## Begin RECORDS SUPPLIED
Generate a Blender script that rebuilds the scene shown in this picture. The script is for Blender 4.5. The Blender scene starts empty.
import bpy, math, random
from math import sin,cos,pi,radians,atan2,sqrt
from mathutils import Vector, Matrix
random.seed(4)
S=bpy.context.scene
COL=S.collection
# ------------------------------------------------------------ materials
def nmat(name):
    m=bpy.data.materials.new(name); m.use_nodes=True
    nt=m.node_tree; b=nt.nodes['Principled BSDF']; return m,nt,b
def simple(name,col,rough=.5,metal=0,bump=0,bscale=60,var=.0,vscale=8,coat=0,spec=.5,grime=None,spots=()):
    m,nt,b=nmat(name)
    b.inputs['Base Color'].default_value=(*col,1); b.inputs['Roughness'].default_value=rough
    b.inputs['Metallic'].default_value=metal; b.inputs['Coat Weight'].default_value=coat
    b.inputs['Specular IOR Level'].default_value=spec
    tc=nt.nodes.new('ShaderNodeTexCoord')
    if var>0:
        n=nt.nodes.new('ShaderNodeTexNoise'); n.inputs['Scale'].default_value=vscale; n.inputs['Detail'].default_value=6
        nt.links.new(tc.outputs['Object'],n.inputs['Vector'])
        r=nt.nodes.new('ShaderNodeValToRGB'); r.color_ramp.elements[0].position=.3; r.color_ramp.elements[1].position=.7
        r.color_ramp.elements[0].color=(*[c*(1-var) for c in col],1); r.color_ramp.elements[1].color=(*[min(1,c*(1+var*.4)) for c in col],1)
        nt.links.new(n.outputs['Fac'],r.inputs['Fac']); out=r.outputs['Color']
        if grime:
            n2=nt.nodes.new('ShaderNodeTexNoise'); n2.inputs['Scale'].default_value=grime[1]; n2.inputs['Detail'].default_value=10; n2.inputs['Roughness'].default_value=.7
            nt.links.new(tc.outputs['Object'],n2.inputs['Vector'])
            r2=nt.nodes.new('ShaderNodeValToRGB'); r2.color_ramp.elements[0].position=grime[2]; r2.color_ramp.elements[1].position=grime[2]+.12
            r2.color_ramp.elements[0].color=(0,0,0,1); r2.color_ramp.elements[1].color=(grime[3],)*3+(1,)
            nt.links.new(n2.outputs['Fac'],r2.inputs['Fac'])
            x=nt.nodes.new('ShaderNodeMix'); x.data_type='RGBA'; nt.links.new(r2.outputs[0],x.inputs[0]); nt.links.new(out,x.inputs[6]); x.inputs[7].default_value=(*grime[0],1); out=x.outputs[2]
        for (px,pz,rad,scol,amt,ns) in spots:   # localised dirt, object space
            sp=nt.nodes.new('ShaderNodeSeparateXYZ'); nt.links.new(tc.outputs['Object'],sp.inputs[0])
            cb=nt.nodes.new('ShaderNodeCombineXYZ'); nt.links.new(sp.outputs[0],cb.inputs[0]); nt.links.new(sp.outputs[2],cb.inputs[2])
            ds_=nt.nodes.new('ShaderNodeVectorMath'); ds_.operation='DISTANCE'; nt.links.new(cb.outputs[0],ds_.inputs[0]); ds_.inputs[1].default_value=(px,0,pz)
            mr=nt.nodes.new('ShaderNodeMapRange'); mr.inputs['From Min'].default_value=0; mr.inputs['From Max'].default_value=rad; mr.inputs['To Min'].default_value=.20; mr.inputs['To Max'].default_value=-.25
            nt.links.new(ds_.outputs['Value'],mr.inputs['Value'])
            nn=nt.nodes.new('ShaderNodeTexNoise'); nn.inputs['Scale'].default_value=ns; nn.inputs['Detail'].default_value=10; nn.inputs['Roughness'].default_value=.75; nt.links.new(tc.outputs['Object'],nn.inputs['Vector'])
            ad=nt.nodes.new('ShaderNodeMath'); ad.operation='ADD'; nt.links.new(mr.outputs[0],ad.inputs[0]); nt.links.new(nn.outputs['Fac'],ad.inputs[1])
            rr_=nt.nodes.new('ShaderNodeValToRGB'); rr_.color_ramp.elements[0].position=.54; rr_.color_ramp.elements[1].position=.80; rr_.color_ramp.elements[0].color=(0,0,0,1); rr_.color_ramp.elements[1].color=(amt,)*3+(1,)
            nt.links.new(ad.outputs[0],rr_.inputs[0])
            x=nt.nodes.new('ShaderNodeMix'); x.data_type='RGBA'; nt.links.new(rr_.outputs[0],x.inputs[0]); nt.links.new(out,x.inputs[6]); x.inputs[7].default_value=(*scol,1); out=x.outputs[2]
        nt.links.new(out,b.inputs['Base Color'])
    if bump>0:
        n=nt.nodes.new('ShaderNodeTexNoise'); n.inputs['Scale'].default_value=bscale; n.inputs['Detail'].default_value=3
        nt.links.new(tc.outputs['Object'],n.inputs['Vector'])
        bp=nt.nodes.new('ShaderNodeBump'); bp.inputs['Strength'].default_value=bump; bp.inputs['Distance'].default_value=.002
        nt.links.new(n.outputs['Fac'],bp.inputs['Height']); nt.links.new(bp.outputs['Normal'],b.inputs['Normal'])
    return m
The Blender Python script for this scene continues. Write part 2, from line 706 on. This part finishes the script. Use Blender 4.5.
## End RECORDS SUPPLIED
*TASK TO CARRY OUT:*
Can you restate every record above word for word?

*FINAL RESULT:*
Generate a Blender script that rebuilds the scene shown in this picture. The script is for Blender 4.5. The Blender scene starts empty.
import bpy, math, random
from math import sin,cos,pi,radians,atan2,sqrt
from mathutils import Vector, Matrix
random.seed(4)
S=bpy.context.scene
COL=S.collection
# ------------------------------------------------------------ materials
def nmat(name):
    m=bpy.data.materials.new(name); m.use_nodes=True
    nt=m.node_tree; b=nt.nodes['Principled BSDF']; return m,nt,b
def simple(name,col,rough=.5,metal=0,bump=0,bscale=60,var=.0,vscale=8,coat=0,spec=.5,grime=None,spots=()):
    m,nt,b=nmat(name)
    b.inputs['Base Color'].default_value=(*col,1); b.inputs['Roughness'].default_value=rough
    b.inputs['Metallic'].default_value=metal; b.inputs['Coat Weight'].default_value=coat
    b.inputs['Specular IOR Level'].default_value=spec
    tc=nt.nodes.new('ShaderNodeTexCoord')
    if var>0:
        n=nt.nodes.new('ShaderNodeTexNoise'); n.inputs['Scale'].default_value=vscale; n.inputs['Detail'].default_value=6
        nt.links.new(tc.outputs['Object'],n.inputs['Vector'])
        r=nt.nodes.new('ShaderNodeValToRGB'); r.color_ramp.elements[0].position=.3; r.color_ramp.elements[1].position=.7
        r.color_ramp.elements[0].color=(*[c*(1-var) for c in col],1); r.color_ramp.elements[1].color=(*[min(1,c*(1+var*.4)) for c in col],1)
        nt.links.new(n.outputs['Fac'],r.inputs['Fac']); out=r.outputs['Color']
        if grime:
            n2=nt.nodes.new('ShaderNodeTexNoise'); n2.inputs['Scale'].default_value=grime[1]; n2.inputs['Detail'].default_value=10; n2.inputs['Roughness'].default_value=.7
            nt.links.new(tc.outputs['Object'],n2.inputs['Vector'])
            r2=nt.nodes.new('ShaderNodeValToRGB'); r2.color_ramp.elements[0].position=grime[2]; r2.color_ramp.elements[1].position=grime[2]+.12
            r2.color_ramp.elements[0].color=(0,0,0,1); r2.color_ramp.elements[1].color=(grime[3],)*3+(1,)
            nt.links.new(n2.outputs['Fac'],r2.inputs['Fac'])
            x=nt.nodes.new('ShaderNodeMix'); x.data_type='RGBA'; nt.links.new(r2.outputs[0],x.inputs[0]); nt.links.new(out,x.inputs[6]); x.inputs[7].default_value=(*grime[0],1); out=x.outputs[2]
        for (px,pz,rad,scol,amt,ns) in spots:   # localised dirt, object space
            sp=nt.nodes.new('ShaderNodeSeparateXYZ'); nt.links.new(tc.outputs['Object'],sp.inputs[0])
            cb=nt.nodes.new('ShaderNodeCombineXYZ'); nt.links.new(sp.outputs[0],cb.inputs[0]); nt.links.new(sp.outputs[2],cb.inputs[2])
            ds_=nt.nodes.new('ShaderNodeVectorMath'); ds_.operation='DISTANCE'; nt.links.new(cb.outputs[0],ds_.inputs[0]); ds_.inputs[1].default_value=(px,0,pz)
            mr=nt.nodes.new('ShaderNodeMapRange'); mr.inputs['From Min'].default_value=0; mr.inputs['From Max'].default_value=rad; mr.inputs['To Min'].default_value=.20; mr.inputs['To Max'].default_value=-.25
            nt.links.new(ds_.outputs['Value'],mr.inputs['Value'])
            nn=nt.nodes.new('ShaderNodeTexNoise'); nn.inputs['Scale'].default_value=ns; nn.inputs['Detail'].default_value=10; nn.inputs['Roughness'].default_value=.75; nt.links.new(tc.outputs['Object'],nn.inputs['Vector'])
            ad=nt.nodes.new('ShaderNodeMath'); ad.operation='ADD'; nt.links.new(mr.outputs[0],ad.inputs[0]); nt.links.new(nn.outputs['Fac'],ad.inputs[1])
            rr_=nt.nodes.new('ShaderNodeValToRGB'); rr_.color_ramp.elements[0].position=.54; rr_.color_ramp.elements[1].position=.80; rr_.color_ramp.elements[0].color=(0,0,0,1); rr_.color_ramp.elements[1].color=(amt,)*3+(1,)
            nt.links.new(ad.outputs[0],rr_.inputs[0])
            x=nt.nodes.new('ShaderNodeMix'); x.data_type='RGBA'; nt.links.new(rr_.outputs[0],x.inputs[0]); nt.links.new(out,x.inputs[6]); x.inputs[7].default_value=(*scol,1); out=x.outputs[2]
        nt.links.new(out,b.inputs['Base Color'])
    if bump>0:
        n=nt.nodes.new('ShaderNodeTexNoise'); n.inputs['Scale'].default_value=bscale; n.inputs['Detail'].default_value=3
        nt.links.new(tc.outputs['Object'],n.inputs['Vector'])
        bp=nt.nodes.new('ShaderNodeBump'); bp.inputs['Strength'].default_value=bump; bp.inputs['Distance'].default_value=.002
        nt.links.new(n.outputs['Fac'],bp.inputs['Height']); nt.links.new(bp.outputs['Normal'],b.inputs['Normal'])
    return m
The Blender Python script for this scene continues. Write part 2, from line 706 on. This part finishes the script. Use Blender 4.5.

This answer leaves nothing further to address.